§ Directions for this task
Copy each line below in which the word "script" occurs.

§ Record list

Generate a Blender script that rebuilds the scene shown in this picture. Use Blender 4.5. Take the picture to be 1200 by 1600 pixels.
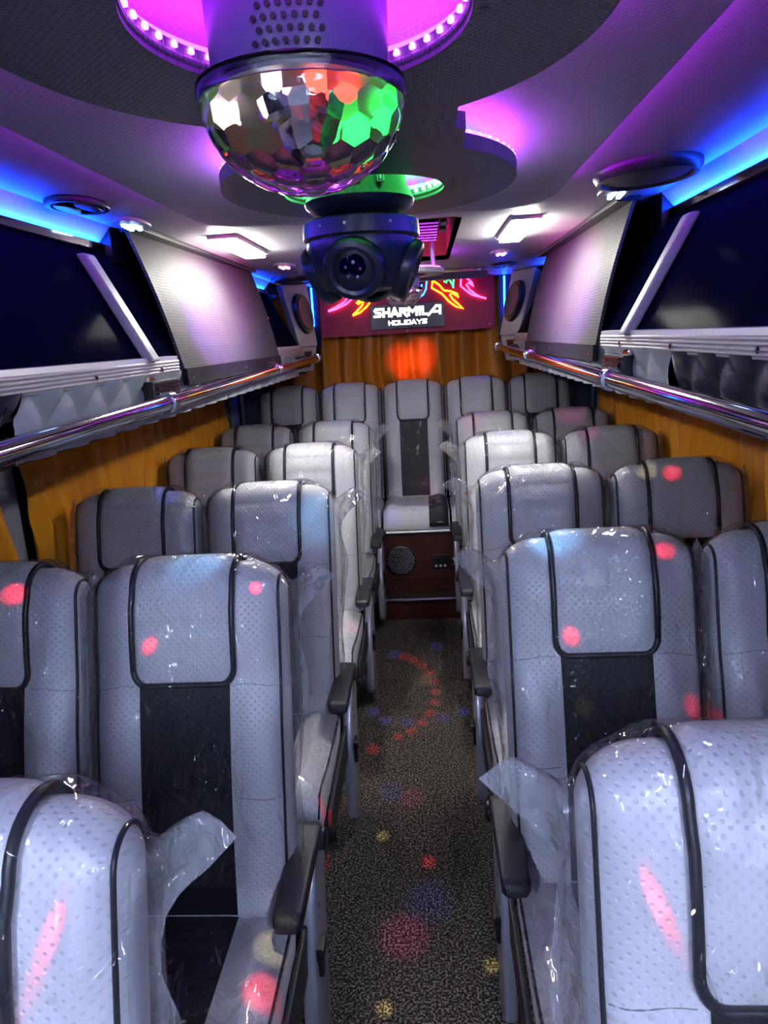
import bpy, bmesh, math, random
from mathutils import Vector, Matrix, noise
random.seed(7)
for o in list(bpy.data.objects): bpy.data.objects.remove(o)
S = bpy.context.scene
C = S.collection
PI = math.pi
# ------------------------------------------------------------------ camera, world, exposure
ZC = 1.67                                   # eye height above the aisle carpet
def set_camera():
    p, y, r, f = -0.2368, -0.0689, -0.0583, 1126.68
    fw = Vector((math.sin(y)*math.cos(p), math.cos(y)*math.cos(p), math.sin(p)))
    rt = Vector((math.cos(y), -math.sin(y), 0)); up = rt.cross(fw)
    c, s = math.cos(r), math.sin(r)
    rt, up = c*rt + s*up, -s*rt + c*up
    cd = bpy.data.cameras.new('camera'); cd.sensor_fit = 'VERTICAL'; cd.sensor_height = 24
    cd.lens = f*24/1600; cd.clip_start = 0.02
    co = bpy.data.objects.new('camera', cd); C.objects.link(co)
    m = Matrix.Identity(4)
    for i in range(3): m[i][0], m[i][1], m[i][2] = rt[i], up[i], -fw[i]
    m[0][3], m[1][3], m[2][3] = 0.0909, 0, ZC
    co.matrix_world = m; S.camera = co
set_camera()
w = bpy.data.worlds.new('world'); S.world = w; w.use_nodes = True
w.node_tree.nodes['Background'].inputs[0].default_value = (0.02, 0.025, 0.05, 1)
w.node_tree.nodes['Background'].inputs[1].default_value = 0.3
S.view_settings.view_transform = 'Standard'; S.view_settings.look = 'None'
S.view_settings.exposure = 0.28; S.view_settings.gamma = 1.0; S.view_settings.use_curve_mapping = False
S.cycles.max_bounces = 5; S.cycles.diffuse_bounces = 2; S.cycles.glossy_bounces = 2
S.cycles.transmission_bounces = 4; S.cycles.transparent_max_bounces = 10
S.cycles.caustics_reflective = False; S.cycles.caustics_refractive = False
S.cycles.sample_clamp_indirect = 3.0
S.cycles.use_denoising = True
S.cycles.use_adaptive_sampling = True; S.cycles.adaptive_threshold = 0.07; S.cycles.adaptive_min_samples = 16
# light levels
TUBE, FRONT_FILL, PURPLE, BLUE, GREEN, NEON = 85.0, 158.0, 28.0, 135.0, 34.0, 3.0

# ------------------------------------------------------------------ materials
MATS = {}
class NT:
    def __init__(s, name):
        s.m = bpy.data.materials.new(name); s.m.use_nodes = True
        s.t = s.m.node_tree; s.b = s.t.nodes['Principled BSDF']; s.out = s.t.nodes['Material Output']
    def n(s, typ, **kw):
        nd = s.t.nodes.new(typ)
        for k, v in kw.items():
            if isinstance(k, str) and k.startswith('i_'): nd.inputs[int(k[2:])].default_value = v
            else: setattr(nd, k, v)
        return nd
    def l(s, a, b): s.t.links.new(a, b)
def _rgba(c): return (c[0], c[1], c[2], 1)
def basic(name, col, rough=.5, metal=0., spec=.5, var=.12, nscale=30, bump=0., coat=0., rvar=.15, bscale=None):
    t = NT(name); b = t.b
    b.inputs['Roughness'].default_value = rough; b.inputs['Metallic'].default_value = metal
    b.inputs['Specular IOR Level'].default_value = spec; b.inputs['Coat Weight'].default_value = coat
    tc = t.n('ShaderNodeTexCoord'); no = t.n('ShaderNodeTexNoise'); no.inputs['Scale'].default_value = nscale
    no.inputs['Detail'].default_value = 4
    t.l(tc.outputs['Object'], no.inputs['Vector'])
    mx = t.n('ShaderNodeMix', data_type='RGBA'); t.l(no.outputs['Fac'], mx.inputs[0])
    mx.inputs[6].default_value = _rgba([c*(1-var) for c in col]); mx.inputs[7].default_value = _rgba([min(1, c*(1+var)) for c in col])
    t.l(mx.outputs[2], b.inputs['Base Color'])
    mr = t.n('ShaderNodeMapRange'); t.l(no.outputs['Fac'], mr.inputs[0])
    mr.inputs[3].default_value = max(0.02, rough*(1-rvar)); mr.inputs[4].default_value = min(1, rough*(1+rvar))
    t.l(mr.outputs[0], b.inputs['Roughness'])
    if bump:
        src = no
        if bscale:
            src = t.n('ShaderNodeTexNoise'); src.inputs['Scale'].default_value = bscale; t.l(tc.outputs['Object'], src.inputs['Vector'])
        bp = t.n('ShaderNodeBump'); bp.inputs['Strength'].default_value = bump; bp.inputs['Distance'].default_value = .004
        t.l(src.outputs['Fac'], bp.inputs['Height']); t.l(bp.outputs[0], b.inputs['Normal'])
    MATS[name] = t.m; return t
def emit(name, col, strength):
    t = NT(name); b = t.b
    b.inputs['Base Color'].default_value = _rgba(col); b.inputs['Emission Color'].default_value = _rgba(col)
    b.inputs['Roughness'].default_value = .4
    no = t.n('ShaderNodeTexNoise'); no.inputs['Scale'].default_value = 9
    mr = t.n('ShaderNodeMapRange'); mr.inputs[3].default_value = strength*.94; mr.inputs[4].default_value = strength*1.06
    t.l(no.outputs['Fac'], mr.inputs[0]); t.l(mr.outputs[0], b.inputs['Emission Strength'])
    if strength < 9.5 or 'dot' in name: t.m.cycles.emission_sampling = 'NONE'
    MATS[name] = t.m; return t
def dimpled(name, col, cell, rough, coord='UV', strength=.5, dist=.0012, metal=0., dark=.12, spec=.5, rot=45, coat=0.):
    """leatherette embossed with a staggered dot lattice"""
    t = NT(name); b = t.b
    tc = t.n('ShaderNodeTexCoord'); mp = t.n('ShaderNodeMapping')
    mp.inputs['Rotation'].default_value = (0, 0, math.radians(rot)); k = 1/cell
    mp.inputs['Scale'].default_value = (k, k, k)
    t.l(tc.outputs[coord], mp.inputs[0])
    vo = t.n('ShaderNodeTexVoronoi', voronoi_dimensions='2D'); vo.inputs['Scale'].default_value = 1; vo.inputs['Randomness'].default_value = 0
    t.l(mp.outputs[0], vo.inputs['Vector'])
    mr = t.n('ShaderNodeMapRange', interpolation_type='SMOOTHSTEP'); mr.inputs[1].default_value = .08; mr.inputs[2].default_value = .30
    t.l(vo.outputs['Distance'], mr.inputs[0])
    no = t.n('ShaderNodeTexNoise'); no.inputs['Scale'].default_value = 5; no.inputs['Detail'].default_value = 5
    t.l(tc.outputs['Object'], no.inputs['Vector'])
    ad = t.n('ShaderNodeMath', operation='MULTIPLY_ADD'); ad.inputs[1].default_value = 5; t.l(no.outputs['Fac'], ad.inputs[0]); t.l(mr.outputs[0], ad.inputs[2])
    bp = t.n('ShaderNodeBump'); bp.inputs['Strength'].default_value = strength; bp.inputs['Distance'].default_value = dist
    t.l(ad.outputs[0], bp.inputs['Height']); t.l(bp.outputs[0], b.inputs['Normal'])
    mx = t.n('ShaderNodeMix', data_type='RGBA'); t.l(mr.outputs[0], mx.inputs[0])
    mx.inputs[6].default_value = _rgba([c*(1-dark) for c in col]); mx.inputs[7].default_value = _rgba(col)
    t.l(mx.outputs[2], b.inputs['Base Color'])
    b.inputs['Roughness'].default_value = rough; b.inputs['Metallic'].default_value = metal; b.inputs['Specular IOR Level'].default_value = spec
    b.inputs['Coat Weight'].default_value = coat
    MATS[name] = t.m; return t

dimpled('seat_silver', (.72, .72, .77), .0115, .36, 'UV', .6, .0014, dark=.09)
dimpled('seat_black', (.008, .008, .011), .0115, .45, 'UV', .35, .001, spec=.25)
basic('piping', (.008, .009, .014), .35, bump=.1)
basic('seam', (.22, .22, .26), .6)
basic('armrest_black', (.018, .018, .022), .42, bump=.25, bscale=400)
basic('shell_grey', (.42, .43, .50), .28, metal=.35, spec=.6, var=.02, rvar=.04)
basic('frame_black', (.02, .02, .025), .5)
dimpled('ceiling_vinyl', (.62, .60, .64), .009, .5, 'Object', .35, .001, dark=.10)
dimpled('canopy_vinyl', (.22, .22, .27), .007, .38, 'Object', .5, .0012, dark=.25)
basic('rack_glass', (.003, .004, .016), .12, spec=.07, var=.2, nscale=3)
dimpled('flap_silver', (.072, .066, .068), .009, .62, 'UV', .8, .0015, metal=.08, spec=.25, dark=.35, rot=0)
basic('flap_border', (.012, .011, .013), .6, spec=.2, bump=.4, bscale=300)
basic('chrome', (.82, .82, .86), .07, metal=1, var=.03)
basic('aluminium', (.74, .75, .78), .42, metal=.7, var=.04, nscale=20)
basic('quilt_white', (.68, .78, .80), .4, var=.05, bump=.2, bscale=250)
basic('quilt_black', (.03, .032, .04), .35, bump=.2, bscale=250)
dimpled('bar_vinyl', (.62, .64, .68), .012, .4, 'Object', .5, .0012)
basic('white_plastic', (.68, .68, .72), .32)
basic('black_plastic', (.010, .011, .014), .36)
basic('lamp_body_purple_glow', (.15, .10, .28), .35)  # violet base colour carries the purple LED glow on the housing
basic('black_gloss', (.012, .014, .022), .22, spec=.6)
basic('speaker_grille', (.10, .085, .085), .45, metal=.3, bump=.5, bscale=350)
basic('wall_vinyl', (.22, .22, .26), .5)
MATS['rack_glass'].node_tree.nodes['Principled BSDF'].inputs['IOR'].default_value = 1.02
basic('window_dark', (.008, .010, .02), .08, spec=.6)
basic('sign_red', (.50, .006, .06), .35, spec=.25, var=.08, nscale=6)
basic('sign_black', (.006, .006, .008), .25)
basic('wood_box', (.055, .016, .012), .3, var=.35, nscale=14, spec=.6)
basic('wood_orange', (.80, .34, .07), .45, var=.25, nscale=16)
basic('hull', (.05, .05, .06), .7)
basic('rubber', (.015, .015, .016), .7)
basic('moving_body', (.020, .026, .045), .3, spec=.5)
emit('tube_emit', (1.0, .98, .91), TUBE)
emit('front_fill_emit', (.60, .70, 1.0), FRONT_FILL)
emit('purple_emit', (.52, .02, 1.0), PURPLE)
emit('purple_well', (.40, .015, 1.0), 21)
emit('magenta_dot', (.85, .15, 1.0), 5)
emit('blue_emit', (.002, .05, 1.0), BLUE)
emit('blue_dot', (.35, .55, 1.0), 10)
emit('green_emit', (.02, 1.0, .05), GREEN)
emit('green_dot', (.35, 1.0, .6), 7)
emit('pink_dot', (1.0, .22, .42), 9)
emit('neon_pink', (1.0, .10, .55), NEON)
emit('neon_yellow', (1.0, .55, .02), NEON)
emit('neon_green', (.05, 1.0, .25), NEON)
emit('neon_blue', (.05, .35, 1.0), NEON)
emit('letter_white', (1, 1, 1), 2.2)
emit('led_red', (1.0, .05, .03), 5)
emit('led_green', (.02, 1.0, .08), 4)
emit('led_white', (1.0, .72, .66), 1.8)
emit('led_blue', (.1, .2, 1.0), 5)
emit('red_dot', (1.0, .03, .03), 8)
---
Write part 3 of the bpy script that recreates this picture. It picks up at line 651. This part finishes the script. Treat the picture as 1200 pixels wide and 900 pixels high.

§ Reply to the exercise
Generate a Blender script that rebuilds the scene shown in this picture. Use Blender 4.5. Take the picture to be 1200 by 1600 pixels.
Write part 3 of the bpy script that recreates this picture. It picks up at line 651. This part finishes the script. Treat the picture as 1200 pixels wide and 900 pixels high.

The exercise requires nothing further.